Las anteojeras son inevitables y saber quitárselas, imprescindible. Como los protagonistas de El disputado voto del señor Cayo, de Miguel Delibes, que logran evitar un desastre: la incomunicación. El estereotipo y el prejuicio son anteojeras que matan la comunicación. Por eso conviene quitárselas de vez en cuando y hacer un back-up anímico, de modo especial para leer y para hacer política. “Hacer política es comerse cada día un sapo”, decía Sir Winston entre dos Romeo y Julieta. En cuanto a la lectura, leer sin prejuicios no sólo multiplica el placer: es que multiplica la posibilidad de encontrar “tu” novela, que es el mayor placer de todos. A veces sucede y las sensaciones permanecen durante años. Leer relatos es vivir.
Hace meses viví una novela que me encantó por su perfección formal. Se titula La sirena de Gibraltar y su autor, Leandro Pérez, es “el Jefe de Todo Esto”. Una lectura emocionante y divertida que me permitió conocer a Juan Torca, un tiparraco con una interface bastante desastrosa y nada friendly, pero con un sistema operativo envidiable. Si mañana se hundiera el Titanic conmigo y con Torca, me limitaría a hacer lo que hiciera él. Si estas vacaciones quieren experimentar eso del “alto voltaje”, enchúfense a La sirena de Gibraltar. Y si son aficionados al noir, no esperen siquiera a las vacaciones. Esa historia de una sirena llanita me proporcionó una lectura particularmente grata porque Alberto Carrascosa, el joven español que cada mañana abre The Cow & The Italian Girl, el coffee shop donde desayuno, la leyó a la vez que yo. Sabedor de su pasión por el género, le obsequié un ejemplar y durante los días que nos duró la lectura, y aún después, íbamos comentando la jugada. Una especie de club de lectura particular bajo el cielo húmedo de las highlands.
En esto de dialogar sobre libros y lecturas encuentro un gusto especial porque siempre saco algo en claro.
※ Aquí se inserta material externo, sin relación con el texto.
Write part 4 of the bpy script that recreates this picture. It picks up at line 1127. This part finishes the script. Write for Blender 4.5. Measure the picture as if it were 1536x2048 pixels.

La visión que sobre una misma lectura pueden tener diferentes lectores nunca es la misma y el cambio de impresiones suele ser enriquecedor, si no en materia literaria, digamos que en materia “humana”. Empiezas hablando de literatura policíaca y acabas desguazando la guerra de los Treinta Años.
Leer, en efecto, es un vicio solitario, pero como tanto vicio solitario, gana mucho si se practica en equipo.